_EXERCISE AIM:_ Return the material word for word. Do not include pictures.

_COLLECTED MATERIAL:_
○ ○ ○ ○ ○

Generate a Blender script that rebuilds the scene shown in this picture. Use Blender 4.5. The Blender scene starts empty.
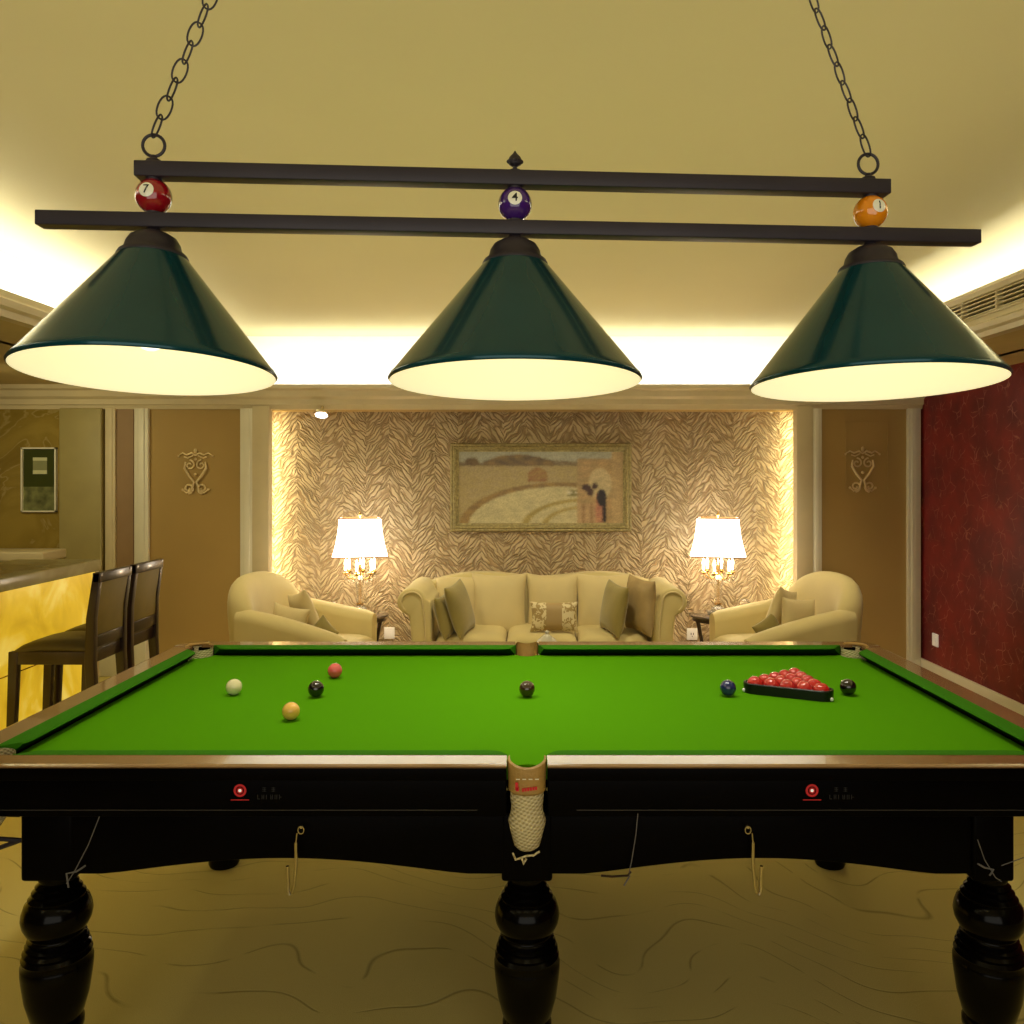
import bpy, bmesh, math, random
from mathutils import Vector, Matrix
random.seed(7)
scene = bpy.context.scene
COL = scene.collection
PI = math.pi
F, CX, CY, H = 822.0, 527.0, 477.0, 1.56      # focal length in px, vanishing point, eye height


def X(px, d): return (px - CX) * d / F
def Z(py, d): return H - (py - CY) * d / F


# ------------------------------------------------------------------ materials
class NT:
    def __init__(s, name):
        s.m = bpy.data.materials.new(name); s.m.use_nodes = True
        s.t = s.m.node_tree; s.n = s.t.nodes; s.n.clear()
        s.out = s.n.new('ShaderNodeOutputMaterial')
        s.b = s.n.new('ShaderNodeBsdfPrincipled')
        s.t.links.new(s.b.outputs[0], s.out.inputs[0])

    def add(s, typ, props=None, **ins):
        n = s.n.new(typ)
        for k, v in (props or {}).items(): setattr(n, k, v)
        for k, v in ins.items():
            key = int(k[1:]) if k[0] == '_' and k[1:].isdigit() else k.replace('_', ' ')
            s.set(n.inputs[key], v)
        return n

    def set(s, sock, v):
        if isinstance(v, bpy.types.Node): s.t.links.new(v.outputs[0], sock)
        elif isinstance(v, bpy.types.NodeSocket): s.t.links.new(v, sock)
        else:
            if isinstance(v, tuple) and len(v) == 3 and sock.type == 'RGBA': v = (*v, 1)
            sock.default_value = v

    def math(s, op, a, b=0.0, c=0.0):
        n = s.n.new('ShaderNodeMath'); n.operation = op
        s.set(n.inputs[0], a); s.set(n.inputs[1], b); s.set(n.inputs[2], c)
        return n

    def coord(s, scale=(1, 1, 1)):
        tc = s.n.new('ShaderNodeTexCoord'); mp = s.n.new('ShaderNodeMapping')
        mp.inputs['Scale'].default_value = scale
        s.t.links.new(tc.outputs['Object'], mp.inputs[0]); return mp

    def ramp(s, fac, stops):
        r = s.n.new('ShaderNodeValToRGB'); s.set(r.inputs[0], fac)
        e = r.color_ramp.elements
        while len(e) < len(stops): e.new(0.5)
        for i, (p, c) in enumerate(stops):
            e[i].position = p; e[i].color = (*c, 1) if len(c) == 3 else c
        return r

    def base(s, v): s.set(s.b.inputs['Base Color'], v)
    def bump(s, h, strength=.3, dist=.01):
        b = s.add('ShaderNodeBump', Strength=strength, Distance=dist, Height=h)
        s.t.links.new(b.outputs[0], s.b.inputs['Normal'])


def mix(c, k): return tuple(min(1, max(0, x * k)) for x in c)


def M(name, col, rough=.5, metal=0.0, coat=0.0, var=.12, scale=6.0, bump=0.0, bscale=60.0, spec=.5,
      emit=None, estr=0.0, sheen=0.0, stretch=(1, 1, 1), trans=0.0, ior=1.45):
    t = NT(name)
    nz = t.add('ShaderNodeTexNoise', Vector=t.coord(tuple(scale * q for q in stretch)), Scale=1.0, Detail=4.0)
    t.base(t.ramp(nz, [(.3, mix(col, 1 - var)), (.7, mix(col, 1 + var))]))
    b = t.b.inputs
    b['Roughness'].default_value = rough; b['Metallic'].default_value = metal
    b['Coat Weight'].default_value = coat; b['Specular IOR Level'].default_value = spec
    b['Sheen Weight'].default_value = sheen; b['Transmission Weight'].default_value = trans
    b['IOR'].default_value = ior
    if emit: t.set(b['Emission Color'], emit); b['Emission Strength'].default_value = estr
    if bump:
        n2 = t.add('ShaderNodeTexNoise', Vector=t.coord(), Scale=bscale, Detail=3.0)
        t.bump(n2, bump, .01)
    return t.m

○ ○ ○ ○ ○

_RESPONSE TO THE EXERCISE:_
Generate a Blender script that rebuilds the scene shown in this picture. Use Blender 4.5. The Blender scene starts empty.
import bpy, bmesh, math, random
from mathutils import Vector, Matrix
random.seed(7)
scene = bpy.context.scene
COL = scene.collection
PI = math.pi
F, CX, CY, H = 822.0, 527.0, 477.0, 1.56      # focal length in px, vanishing point, eye height


def X(px, d): return (px - CX) * d / F
def Z(py, d): return H - (py - CY) * d / F


# ------------------------------------------------------------------ materials
class NT:
    def __init__(s, name):
        s.m = bpy.data.materials.new(name); s.m.use_nodes = True
        s.t = s.m.node_tree; s.n = s.t.nodes; s.n.clear()
        s.out = s.n.new('ShaderNodeOutputMaterial')
        s.b = s.n.new('ShaderNodeBsdfPrincipled')
        s.t.links.new(s.b.outputs[0], s.out.inputs[0])

    def add(s, typ, props=None, **ins):
        n = s.n.new(typ)
        for k, v in (props or {}).items(): setattr(n, k, v)
        for k, v in ins.items():
            key = int(k[1:]) if k[0] == '_' and k[1:].isdigit() else k.replace('_', ' ')
            s.set(n.inputs[key], v)
        return n

    def set(s, sock, v):
        if isinstance(v, bpy.types.Node): s.t.links.new(v.outputs[0], sock)
        elif isinstance(v, bpy.types.NodeSocket): s.t.links.new(v, sock)
        else:
            if isinstance(v, tuple) and len(v) == 3 and sock.type == 'RGBA': v = (*v, 1)
            sock.default_value = v

    def math(s, op, a, b=0.0, c=0.0):
        n = s.n.new('ShaderNodeMath'); n.operation = op
        s.set(n.inputs[0], a); s.set(n.inputs[1], b); s.set(n.inputs[2], c)
        return n

    def coord(s, scale=(1, 1, 1)):
        tc = s.n.new('ShaderNodeTexCoord'); mp = s.n.new('ShaderNodeMapping')
        mp.inputs['Scale'].default_value = scale
        s.t.links.new(tc.outputs['Object'], mp.inputs[0]); return mp

    def ramp(s, fac, stops):
        r = s.n.new('ShaderNodeValToRGB'); s.set(r.inputs[0], fac)
        e = r.color_ramp.elements
        while len(e) < len(stops): e.new(0.5)
        for i, (p, c) in enumerate(stops):
            e[i].position = p; e[i].color = (*c, 1) if len(c) == 3 else c
        return r

    def base(s, v): s.set(s.b.inputs['Base Color'], v)
    def bump(s, h, strength=.3, dist=.01):
        b = s.add('ShaderNodeBump', Strength=strength, Distance=dist, Height=h)
        s.t.links.new(b.outputs[0], s.b.inputs['Normal'])


def mix(c, k): return tuple(min(1, max(0, x * k)) for x in c)


def M(name, col, rough=.5, metal=0.0, coat=0.0, var=.12, scale=6.0, bump=0.0, bscale=60.0, spec=.5,
      emit=None, estr=0.0, sheen=0.0, stretch=(1, 1, 1), trans=0.0, ior=1.45):
    t = NT(name)
    nz = t.add('ShaderNodeTexNoise', Vector=t.coord(tuple(scale * q for q in stretch)), Scale=1.0, Detail=4.0)
    t.base(t.ramp(nz, [(.3, mix(col, 1 - var)), (.7, mix(col, 1 + var))]))
    b = t.b.inputs
    b['Roughness'].default_value = rough; b['Metallic'].default_value = metal
    b['Coat Weight'].default_value = coat; b['Specular IOR Level'].default_value = spec
    b['Sheen Weight'].default_value = sheen; b['Transmission Weight'].default_value = trans
    b['IOR'].default_value = ior
    if emit: t.set(b['Emission Color'], emit); b['Emission Strength'].default_value = estr
    if bump:
        n2 = t.add('ShaderNodeTexNoise', Vector=t.coord(), Scale=bscale, Detail=3.0)
        t.bump(n2, bump, .01)
    return t.m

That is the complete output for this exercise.